[Scripts that build scenes]
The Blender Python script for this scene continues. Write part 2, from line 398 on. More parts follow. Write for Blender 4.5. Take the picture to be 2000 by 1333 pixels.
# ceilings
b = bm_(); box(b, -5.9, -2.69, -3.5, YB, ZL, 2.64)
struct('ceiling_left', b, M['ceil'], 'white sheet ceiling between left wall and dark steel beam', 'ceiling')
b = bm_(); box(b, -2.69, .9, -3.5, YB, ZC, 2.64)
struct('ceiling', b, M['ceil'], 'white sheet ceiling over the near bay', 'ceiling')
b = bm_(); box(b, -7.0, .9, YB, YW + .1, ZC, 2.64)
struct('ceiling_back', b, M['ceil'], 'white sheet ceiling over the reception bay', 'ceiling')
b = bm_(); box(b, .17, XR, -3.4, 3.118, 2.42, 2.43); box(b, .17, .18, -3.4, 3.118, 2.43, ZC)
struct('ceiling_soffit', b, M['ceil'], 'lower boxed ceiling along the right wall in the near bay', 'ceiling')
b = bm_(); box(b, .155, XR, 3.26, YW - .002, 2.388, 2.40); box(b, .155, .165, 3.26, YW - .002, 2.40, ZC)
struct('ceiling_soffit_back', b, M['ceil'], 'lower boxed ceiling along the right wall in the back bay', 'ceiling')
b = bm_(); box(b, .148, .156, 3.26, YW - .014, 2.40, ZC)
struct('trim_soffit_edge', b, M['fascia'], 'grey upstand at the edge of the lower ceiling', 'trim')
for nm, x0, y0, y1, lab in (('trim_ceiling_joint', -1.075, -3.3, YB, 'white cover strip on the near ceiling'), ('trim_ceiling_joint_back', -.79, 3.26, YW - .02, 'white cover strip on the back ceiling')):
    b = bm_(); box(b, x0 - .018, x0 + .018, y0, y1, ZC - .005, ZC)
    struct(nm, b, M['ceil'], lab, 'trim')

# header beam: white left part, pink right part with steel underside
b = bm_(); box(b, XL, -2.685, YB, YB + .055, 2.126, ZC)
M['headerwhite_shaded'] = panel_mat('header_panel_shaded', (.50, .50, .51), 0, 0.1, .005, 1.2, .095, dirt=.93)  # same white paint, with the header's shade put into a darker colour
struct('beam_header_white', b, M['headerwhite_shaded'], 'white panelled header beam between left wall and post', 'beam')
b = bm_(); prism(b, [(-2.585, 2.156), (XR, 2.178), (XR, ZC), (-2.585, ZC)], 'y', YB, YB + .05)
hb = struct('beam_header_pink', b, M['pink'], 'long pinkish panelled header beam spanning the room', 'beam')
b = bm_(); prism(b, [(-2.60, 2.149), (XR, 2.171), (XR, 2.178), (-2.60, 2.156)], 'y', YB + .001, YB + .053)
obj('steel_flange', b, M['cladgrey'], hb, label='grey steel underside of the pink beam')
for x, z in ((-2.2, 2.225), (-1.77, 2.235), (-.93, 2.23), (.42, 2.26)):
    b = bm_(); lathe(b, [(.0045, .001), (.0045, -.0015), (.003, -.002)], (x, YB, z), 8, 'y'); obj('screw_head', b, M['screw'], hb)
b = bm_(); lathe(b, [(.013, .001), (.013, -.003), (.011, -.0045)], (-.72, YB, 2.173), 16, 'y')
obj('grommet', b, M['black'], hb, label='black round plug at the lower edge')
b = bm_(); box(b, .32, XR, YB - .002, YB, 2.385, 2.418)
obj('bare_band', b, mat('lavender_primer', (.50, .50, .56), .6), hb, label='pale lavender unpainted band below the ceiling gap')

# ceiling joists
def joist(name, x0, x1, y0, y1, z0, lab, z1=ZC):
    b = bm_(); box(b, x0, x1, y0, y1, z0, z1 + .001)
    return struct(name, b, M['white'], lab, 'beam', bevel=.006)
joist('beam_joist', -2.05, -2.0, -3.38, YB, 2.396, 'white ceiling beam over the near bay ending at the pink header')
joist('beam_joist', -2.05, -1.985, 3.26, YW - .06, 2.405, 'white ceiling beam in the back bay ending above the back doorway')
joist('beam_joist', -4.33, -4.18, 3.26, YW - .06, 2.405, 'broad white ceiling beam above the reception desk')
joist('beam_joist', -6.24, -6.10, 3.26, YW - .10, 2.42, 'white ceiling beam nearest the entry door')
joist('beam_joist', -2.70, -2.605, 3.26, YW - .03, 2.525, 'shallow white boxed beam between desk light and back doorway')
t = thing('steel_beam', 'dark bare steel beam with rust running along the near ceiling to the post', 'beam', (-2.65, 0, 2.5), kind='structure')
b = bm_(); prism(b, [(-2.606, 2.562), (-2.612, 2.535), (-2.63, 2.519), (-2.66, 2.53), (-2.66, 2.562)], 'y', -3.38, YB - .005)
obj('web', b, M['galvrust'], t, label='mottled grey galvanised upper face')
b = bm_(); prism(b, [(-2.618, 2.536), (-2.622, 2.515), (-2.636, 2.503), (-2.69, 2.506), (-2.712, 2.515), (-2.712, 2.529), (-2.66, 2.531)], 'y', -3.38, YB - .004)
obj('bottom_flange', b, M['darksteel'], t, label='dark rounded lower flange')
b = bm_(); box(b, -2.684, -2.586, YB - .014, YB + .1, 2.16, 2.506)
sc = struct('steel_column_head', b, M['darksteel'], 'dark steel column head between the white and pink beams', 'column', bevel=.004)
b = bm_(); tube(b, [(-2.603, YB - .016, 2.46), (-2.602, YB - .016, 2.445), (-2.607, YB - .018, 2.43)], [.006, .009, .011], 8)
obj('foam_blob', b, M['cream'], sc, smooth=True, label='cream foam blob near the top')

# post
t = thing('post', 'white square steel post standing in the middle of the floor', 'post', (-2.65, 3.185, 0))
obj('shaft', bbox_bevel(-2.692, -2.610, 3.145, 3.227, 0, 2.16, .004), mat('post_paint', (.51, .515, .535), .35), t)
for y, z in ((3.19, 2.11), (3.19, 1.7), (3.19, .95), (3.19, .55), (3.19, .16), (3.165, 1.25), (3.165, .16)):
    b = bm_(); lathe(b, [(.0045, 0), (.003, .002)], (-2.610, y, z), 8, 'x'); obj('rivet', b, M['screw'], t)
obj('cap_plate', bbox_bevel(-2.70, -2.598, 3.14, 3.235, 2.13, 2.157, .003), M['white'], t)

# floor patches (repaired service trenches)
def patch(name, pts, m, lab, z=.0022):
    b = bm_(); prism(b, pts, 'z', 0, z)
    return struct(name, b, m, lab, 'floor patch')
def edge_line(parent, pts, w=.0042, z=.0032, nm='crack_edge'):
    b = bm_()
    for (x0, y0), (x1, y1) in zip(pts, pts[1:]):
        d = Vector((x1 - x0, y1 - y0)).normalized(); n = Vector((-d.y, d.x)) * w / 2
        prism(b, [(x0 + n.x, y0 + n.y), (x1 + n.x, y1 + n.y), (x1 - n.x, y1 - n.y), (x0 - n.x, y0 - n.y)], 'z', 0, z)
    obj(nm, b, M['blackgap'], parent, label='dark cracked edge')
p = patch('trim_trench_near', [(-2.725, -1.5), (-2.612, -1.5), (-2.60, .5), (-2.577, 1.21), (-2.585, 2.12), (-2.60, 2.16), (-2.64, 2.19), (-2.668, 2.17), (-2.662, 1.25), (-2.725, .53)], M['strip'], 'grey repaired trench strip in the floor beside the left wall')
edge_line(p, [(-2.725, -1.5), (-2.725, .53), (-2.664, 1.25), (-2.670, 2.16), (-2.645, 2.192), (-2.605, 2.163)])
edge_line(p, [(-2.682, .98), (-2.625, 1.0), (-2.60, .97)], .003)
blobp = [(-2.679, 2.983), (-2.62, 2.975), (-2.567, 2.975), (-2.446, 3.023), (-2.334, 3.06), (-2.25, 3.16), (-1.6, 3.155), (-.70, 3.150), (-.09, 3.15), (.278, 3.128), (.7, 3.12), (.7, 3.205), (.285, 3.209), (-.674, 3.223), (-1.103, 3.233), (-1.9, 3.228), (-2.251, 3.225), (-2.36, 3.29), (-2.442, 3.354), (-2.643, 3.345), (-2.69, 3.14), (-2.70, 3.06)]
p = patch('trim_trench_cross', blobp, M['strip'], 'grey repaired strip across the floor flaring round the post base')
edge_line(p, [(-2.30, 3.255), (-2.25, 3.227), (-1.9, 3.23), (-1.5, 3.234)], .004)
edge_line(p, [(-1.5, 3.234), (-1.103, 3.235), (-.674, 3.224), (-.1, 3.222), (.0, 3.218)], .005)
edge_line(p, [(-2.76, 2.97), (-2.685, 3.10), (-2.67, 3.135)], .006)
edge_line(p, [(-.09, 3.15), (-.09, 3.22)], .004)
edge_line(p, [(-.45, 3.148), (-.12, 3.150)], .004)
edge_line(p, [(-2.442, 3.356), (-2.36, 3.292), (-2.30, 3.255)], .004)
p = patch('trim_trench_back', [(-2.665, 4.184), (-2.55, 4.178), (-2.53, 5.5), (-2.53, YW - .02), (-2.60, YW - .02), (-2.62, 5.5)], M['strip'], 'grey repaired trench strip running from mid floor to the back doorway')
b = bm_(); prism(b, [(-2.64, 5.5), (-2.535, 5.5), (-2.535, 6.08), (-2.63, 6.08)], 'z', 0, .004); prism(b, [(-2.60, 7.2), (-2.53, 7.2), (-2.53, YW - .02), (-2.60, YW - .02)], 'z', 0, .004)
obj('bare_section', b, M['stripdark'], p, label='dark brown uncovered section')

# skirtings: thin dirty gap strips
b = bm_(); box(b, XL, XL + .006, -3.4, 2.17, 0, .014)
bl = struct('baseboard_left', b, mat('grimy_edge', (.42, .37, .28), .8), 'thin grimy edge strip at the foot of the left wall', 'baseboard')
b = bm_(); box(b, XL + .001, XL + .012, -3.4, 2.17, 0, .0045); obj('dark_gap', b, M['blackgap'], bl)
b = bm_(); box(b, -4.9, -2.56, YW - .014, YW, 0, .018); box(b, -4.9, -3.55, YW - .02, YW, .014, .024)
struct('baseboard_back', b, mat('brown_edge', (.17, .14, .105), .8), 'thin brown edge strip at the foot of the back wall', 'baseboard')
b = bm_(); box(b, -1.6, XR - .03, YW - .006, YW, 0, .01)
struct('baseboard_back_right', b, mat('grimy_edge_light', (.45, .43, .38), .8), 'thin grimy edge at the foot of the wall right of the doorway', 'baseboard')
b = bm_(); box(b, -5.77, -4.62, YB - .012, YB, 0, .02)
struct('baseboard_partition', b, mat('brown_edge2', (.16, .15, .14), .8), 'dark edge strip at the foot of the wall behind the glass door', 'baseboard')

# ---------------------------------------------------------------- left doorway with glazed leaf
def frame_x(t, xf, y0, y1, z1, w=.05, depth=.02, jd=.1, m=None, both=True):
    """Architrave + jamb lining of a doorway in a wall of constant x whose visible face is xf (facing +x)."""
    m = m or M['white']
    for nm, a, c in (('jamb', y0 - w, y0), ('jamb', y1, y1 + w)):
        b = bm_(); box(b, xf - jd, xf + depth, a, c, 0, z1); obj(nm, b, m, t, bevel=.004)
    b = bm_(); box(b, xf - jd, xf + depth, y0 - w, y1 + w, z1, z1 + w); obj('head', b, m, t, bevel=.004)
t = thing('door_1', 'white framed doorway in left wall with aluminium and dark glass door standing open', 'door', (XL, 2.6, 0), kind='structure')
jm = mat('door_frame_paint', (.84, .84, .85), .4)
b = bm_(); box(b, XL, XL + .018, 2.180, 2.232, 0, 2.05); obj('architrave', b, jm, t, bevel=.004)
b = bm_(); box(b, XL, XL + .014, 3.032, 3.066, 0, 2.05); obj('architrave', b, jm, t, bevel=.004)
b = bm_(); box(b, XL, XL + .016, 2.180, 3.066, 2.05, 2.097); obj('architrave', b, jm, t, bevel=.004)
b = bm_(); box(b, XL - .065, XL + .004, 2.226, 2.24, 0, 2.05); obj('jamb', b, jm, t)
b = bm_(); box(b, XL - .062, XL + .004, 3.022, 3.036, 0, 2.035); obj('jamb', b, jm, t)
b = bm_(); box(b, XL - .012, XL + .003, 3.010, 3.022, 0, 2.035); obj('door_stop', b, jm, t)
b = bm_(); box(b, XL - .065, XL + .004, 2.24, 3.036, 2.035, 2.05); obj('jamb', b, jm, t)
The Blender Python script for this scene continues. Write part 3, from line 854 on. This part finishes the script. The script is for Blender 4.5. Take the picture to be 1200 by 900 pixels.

SHORT TASK = Stop after the line containing "struct(nm, b, M['ceil'], lab, 'trim')": print exactly the lines from the start of the entries above up to it, that line included.

TASK RESULT =
The Blender Python script for this scene continues. Write part 2, from line 398 on. More parts follow. Write for Blender 4.5. Take the picture to be 2000 by 1333 pixels.
# ceilings
b = bm_(); box(b, -5.9, -2.69, -3.5, YB, ZL, 2.64)
struct('ceiling_left', b, M['ceil'], 'white sheet ceiling between left wall and dark steel beam', 'ceiling')
b = bm_(); box(b, -2.69, .9, -3.5, YB, ZC, 2.64)
struct('ceiling', b, M['ceil'], 'white sheet ceiling over the near bay', 'ceiling')
b = bm_(); box(b, -7.0, .9, YB, YW + .1, ZC, 2.64)
struct('ceiling_back', b, M['ceil'], 'white sheet ceiling over the reception bay', 'ceiling')
b = bm_(); box(b, .17, XR, -3.4, 3.118, 2.42, 2.43); box(b, .17, .18, -3.4, 3.118, 2.43, ZC)
struct('ceiling_soffit', b, M['ceil'], 'lower boxed ceiling along the right wall in the near bay', 'ceiling')
b = bm_(); box(b, .155, XR, 3.26, YW - .002, 2.388, 2.40); box(b, .155, .165, 3.26, YW - .002, 2.40, ZC)
struct('ceiling_soffit_back', b, M['ceil'], 'lower boxed ceiling along the right wall in the back bay', 'ceiling')
b = bm_(); box(b, .148, .156, 3.26, YW - .014, 2.40, ZC)
struct('trim_soffit_edge', b, M['fascia'], 'grey upstand at the edge of the lower ceiling', 'trim')
for nm, x0, y0, y1, lab in (('trim_ceiling_joint', -1.075, -3.3, YB, 'white cover strip on the near ceiling'), ('trim_ceiling_joint_back', -.79, 3.26, YW - .02, 'white cover strip on the back ceiling')):
    b = bm_(); box(b, x0 - .018, x0 + .018, y0, y1, ZC - .005, ZC)
    struct(nm, b, M['ceil'], lab, 'trim')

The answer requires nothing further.